20-50 since 1963. Just think of all the drill motors I could have saved.
 
texas_bugeye said:
Mobil 1 is amazing stuff Had a snowblower when we were in MN.

Isn't synthetic a problem with older cars? I've had/ seen a lot of warnings about the lack of zinc in modern oils and synthetic seems to be on top of that list. I just used motorcycle oil in mine
 
Zinc Phosphate is what you allude in your post. And, there is none in synthetic oil, nor any parrafin base, so, ZDDP has to be added to synthetic, in the older cars... this is COMMON knowledge now, so I gave the person to whom I responded that lattitude... I WAS referring to why synthetic doesn't break down from heat, thus not needing an external oil cooler, but, digression rears it's head!

As far as the guys that have made comments about drill motors or how 20W50 has always been in their hup-mobiles and they ain't a changin'..... OK. That's your perrogative. Perhaps they are still using computers that run 286 processors, too. Who knows?

I TRIED Mobile 1 oil after resisting for many years. It really made such a positive difference overall, I want to share that good news.
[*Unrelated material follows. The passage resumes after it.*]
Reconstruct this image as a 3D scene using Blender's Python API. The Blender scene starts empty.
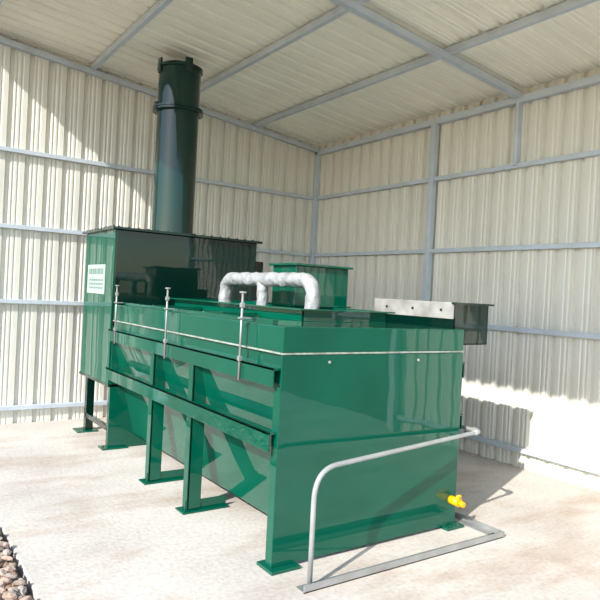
import bpy, bmesh, math, random
from mathutils import Vector, Matrix, noise
random.seed(4)
S=bpy.context.scene
S.view_settings.view_transform='Standard'
S.view_settings.look='None'
# ---------- materials ----------
def mat(name,col,rough=.5,metal=0,coat=0,var=0,vscale=6,bump=0,bscale=60,spec=.5,bdist=.02):
    m=bpy.data.materials.new(name);m.use_nodes=True
    nt=m.node_tree;b=nt.nodes['Principled BSDF']
    b.inputs['Base Color'].default_value=(*col,1)
    b.inputs['Roughness'].default_value=rough
    b.inputs['Metallic'].default_value=metal
    b.inputs['Coat Weight'].default_value=coat
    b.inputs['Coat Roughness'].default_value=.01
    b.inputs['Specular IOR Level'].default_value=spec
    tc=nt.nodes.new('ShaderNodeTexCoord')
    if var:
        n=nt.nodes.new('ShaderNodeTexNoise');n.inputs['Scale'].default_value=vscale;n.inputs['Detail'].default_value=6
        nt.links.new(tc.outputs['Object'],n.inputs['Vector'])
        r=nt.nodes.new('ShaderNodeValToRGB')
        r.color_ramp.elements[0].position=.3;r.color_ramp.elements[1].position=.7
        r.color_ramp.elements[0].color=(*[c*(1-var) for c in col],1)
        r.color_ramp.elements[1].color=(*[min(1,c*(1+var)) for c in col],1)
        nt.links.new(n.outputs['Fac'],r.inputs['Fac']);nt.links.new(r.outputs['Color'],b.inputs['Base Color'])
    if bump:
        n2=nt.nodes.new('ShaderNodeTexNoise');n2.inputs['Scale'].default_value=bscale;n2.inputs['Detail'].default_value=2
        nt.links.new(tc.outputs['Object'],n2.inputs['Vector'])
        bp=nt.nodes.new('ShaderNodeBump');bp.inputs['Strength'].default_value=bump;bp.inputs['Distance'].default_value=bdist
        nt.links.new(n2.outputs['Fac'],bp.inputs['Height']);nt.links.new(bp.outputs['Normal'],b.inputs['Normal'])
        nt.links.new(bp.outputs['Normal'],b.inputs['Coat Normal'])
    return m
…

Like, cooler running engine, having to turn down the idle due to less internal friction, AND better fuel mileage... substantially better.
 
judt trying to understand 's all - do you then add the ZDDP?
 
JP, Valvoline VR-1 20-50 has ZDDP in it.
It's the correct weight per the manufacturer, has the stuff already blended for older engines, and is pour and play.
It's a really good oil, and widely available now.
 
I see also that Castrol is marketing what they call Castrol Classic, or something like that in a 20W50 that contains ZDDP. Now I haven't seen it on the shelves of my local AutoZone or Pep Boys but it is supposed to be formulated for Flat Tappet Engines.
 
Thanks all, The postive side if the filter is after the cooler is that any debris left in the cooler should be collected by the filter.

I'm going to fit the cooler infront of the radiator, don;t liek teh idea of wheel debris damaging it when it's on the side where the splash panel used to sit..

Is it worthwhile investing in an oil thermostat or not?

I dabbled in some oil analysis a number of years ago and I was under the impression tht ZDDP is more relevant to gear oils as an extreme pressure additive, not only that ZDDP would easily be leached out of oil with the smallest amount of water. From the combustion process and engine not heating up I would expect a fair amount being leached out of the oil from the condensation you get in an engine.

Down here in SA we don't have such a big choice of oil makes/types and visocities of synthetic oils, so I'll stick with the cheap and cheerful Castrol 20W50, the synthetic tend to be a lot lower 5W30 etc.